** Begin **

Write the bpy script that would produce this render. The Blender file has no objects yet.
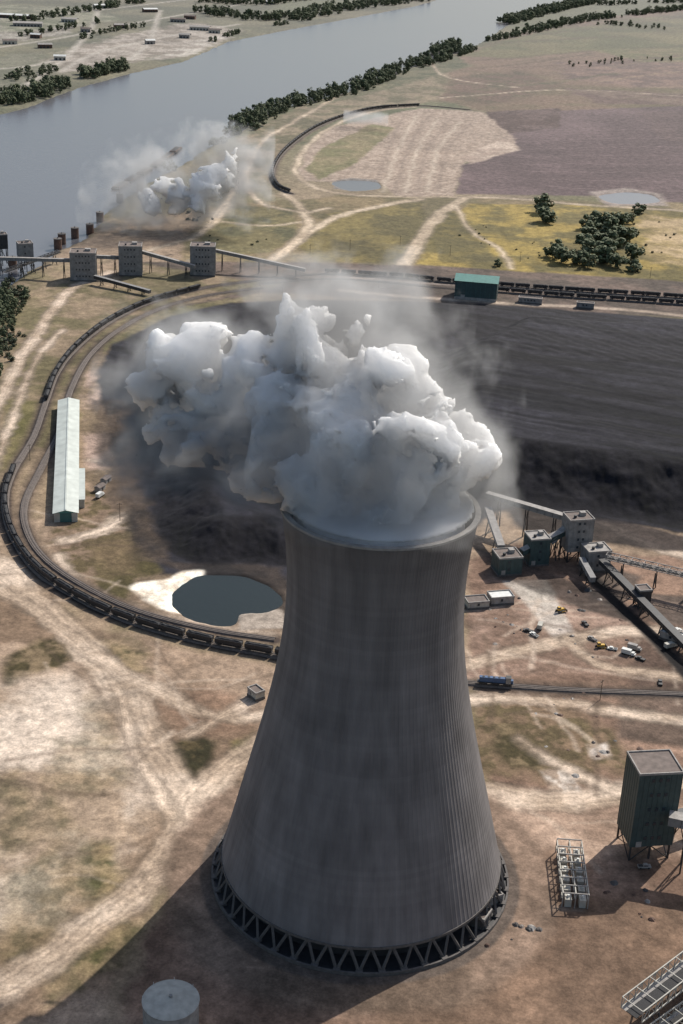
import bpy, math, random, time
import numpy as np
from mathutils import Vector, Matrix
T0=time.time()
random.seed(7); rng=np.random.default_rng(11)
scene=bpy.context.scene

# ------------------------------------------------------------------ camera, image pixels to site coordinates
H=363.0; PITCH=24.0; ROLL=2.5; F=1422.2
R=(Matrix.Rotation(math.radians(90-PITCH),3,'X')@Matrix.Rotation(math.radians(ROLL),3,'Z'))
def G(u,v,z=0.0):
    """image pixel -> site coordinates (metres), camera ray cast onto the level z"""
    d=R@Vector(((u-341.5)/F,-(v-512)/F,-1))  # camera ray through the image pixel
    t=(z-H)/d.z
    return Vector((d.x*t,d.y*t,z))
def GY(u,v,y):  # image pixel -> point on its camera ray at distance y
    d=R@Vector(((u-341.5)/F,-(v-512)/F,-1))  # camera ray through the image pixel
    t=y/d.y
    return Vector((d.x*t,y,H+d.z*t))
def smooth_path(pts,step=8.0,z=0.0):
    P=[G(u,v,z) for u,v in pts]
    P=[P[0]*2-P[1]]+P+[P[-1]*2-P[-2]]
    out=[]
    for i in range(1,len(P)-2):
        a,b,c,d=P[i-1:i+3]
        n=max(2,int((c-b).length/step))
        for k in range(n):
            t=k/n
            out.append(0.5*((2*b)+(c-a)*t+(2*a-5*b+4*c-d)*t*t+(3*b-a-3*c+d)*t**3))
    out.append(P[-2]); return out
def smooth_loop(pts,n=5):
    out=[];N=len(pts)
    for i in range(N):
        a,b,c,d=[pts[(i+k-1)%N] for k in range(4)]
        for k in range(n):
            t=k/n
            out.append(tuple(0.5*((2*b[j])+(c[j]-a[j])*t+(2*a[j]-5*b[j]+4*c[j]-d[j])*t*t+(3*b[j]-a[j]-3*c[j]+d[j])*t**3) for j in (0,1)))
    return out

# ------------------------------------------------------------------ noise
TAB=rng.random(65536).astype(np.float32)
def vn2(x,y,s=0):
    xi=np.floor(x).astype(np.int64); yi=np.floor(y).astype(np.int64)
    xf=(x-xi).astype(np.float32); yf=(y-yi).astype(np.float32)
    xf=xf*xf*(3-2*xf); yf=yf*yf*(3-2*yf)
    def h(a,b): return TAB[((a*73856093)^(b*19349663)^(s*83492791))&65535]
    a=h(xi,yi);b=h(xi+1,yi);c=h(xi,yi+1);d=h(xi+1,yi+1)
    return (a+(b-a)*xf)*(1-yf)+(c+(d-c)*xf)*yf
def fbm(x,y,sc,oc=4,s=0,g=0.55):
    o=0;a=1;t=0
    for k in range(oc):
        o=o+a*vn2(x/sc+17.3*k,y/sc-9.1*k,s+k*7); t+=a; a*=g; sc/=2.07
    return o/t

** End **

> **Task to carry out**
The lines from the top of the data above through the one holding "scene=bpy.context.scene" are to be repeated exactly, and only those, with no pictures.

> **Full response**
Write the bpy script that would produce this render. The Blender file has no objects yet.
import bpy, math, random, time
import numpy as np
from mathutils import Vector, Matrix
T0=time.time()
random.seed(7); rng=np.random.default_rng(11)
scene=bpy.context.scene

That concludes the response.